Ge 28:3 “May God Almighty bless you and make you fruitful and multiply you, that you may become a company of peoples. 4 “May He also give you the blessing of Abraham, to you and to your descendants with you, that you may possess the land of your sojournings, which God gave to Abraham.”
Ge 28:13 And behold, the Lord stood above it and said, “I am the Lord, the God of your father Abraham and the God of Isaac; the land on which you lie, I will give it to you and to your descendants. 14 “Your descendants will also be like the dust of the earth, and you will spread out to the west and to the east and to the north and to the south; and in you and in your descendants shall all the families of the earth be blessed.
27:30-38 Esau Arrives and Weeps Over His Loss.
What is it like to be tricked, swindled, even betrayed – by a member of one’s own family?
How could one do that to his own brother or sister?
How does this apply to the church?
34 Esau cried out with an exceedingly great and bitter cry, and said to his father, “Bless me, even me also, O my father!”
38 Esau said to his father, “Do you have only one blessing, my father? Bless me, even me also, O my father.” So Esau lifted his voice and wept.
Jacob had again lived up to (or lived down to!) his name. To “jacob" (Hebrew) a person was to supplant, usurp, or grab what was theirs. Note how Esau stated this connection.
Ge 27:36 Then he said, “Is he not rightly named Jacob, for he has supplanted (Heb, “jacobed”) me these two times? He took away my birthright, and behold, now he has taken away my blessing.” And he said, “Have you not reserved a blessing for me?”

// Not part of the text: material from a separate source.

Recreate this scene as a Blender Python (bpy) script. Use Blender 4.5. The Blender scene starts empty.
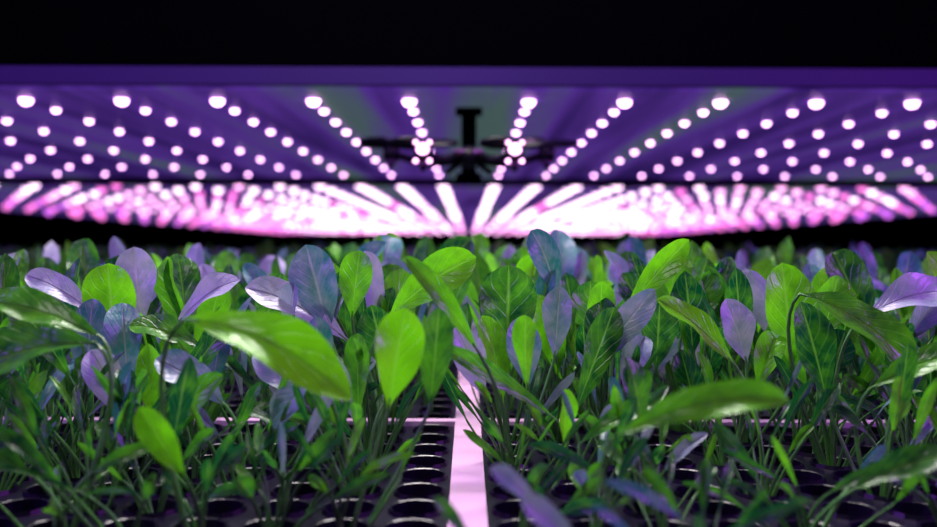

At the same time, Esau was at fault too. He was also to blame for consequences that resulted from his own choices. Note in the NT:
Heb 12:16 [see] that there be no immoral or godless person like Esau, who sold his own birthright for a single meal. 17 For you know that even afterwards, when he desired to inherit the blessing, he was rejected, for he found no place for repentance, though he sought for it with tears.
Esau had made a decision which could not be reversed. So it is with many of our choices today. If only we could turn back the clock and have a “do-over!”
27:39-40 Isaac Grants a Blessing to Esau.
We might wonder why Isaac did not take back the blessing from Jacob and give it to Esau. After all, Jacob had de­ceived him. In his mind, he had been blessing Esau, anyway. And these words were spoken orally, not written. And Isaac was still alive. Why did he not simply reverse what he had said and switch the blessing over to Esau?
In the Ancient Near East, the father’s deathbed verbal blessing was unchangeable and inviolable. Once spoken, it was legally binding; it had the force of law. It was equivalent to a will in our society, but it was even more final in that it could not be changed or revoked. It was like the laws of the Babylonians in Daniel’s day and the laws of the Medes and Persians in the time of Esther.
27:41-46 Esau Seeks Revenge. Rebekah Sends Jacob Away.
How would you feel if you were Esau? You hunt the game, come in from the field, prepare the food, and find out your kid brother stole your blessing! You would be angry, just as he was.
Ge 27:41 So Esau hated [or bore a grudge] Jacob because of the blessing with which his father blessed him, and Esau said in his heart, “The days of mourning for my father are at hand; then I will kill my brother Jacob.”
How should Esau have reacted instead?
We cannot control the behavior of other people.
But we can (and must) control our reactions. How?
How does Rebekah again bail out Jacob and show her favoritism toward him? (27:42-45)
Rebekah thinks that in just a few days Esau’s anger will subside and that he will forget what Jacob did to him. (27:44-45) Is she right? No. How long does Jacob actually stay away from Esau? At least 14 years, the time it takes for him to marry Leah and Rachel.
How does Esau ultimately respond to Jacob at their next meeting? Unbelievably ...
Ge 33:9 But Esau said, “I have enough, my brother; keep what you have for yourself.”
Did that response not leave Esau happier and more blessed by God than if he had harbored anger and resentment?
What would you say about Rebekah’s attitude (27:46)?
What about this? “If my child marries the wrong person, I just can’t go on!”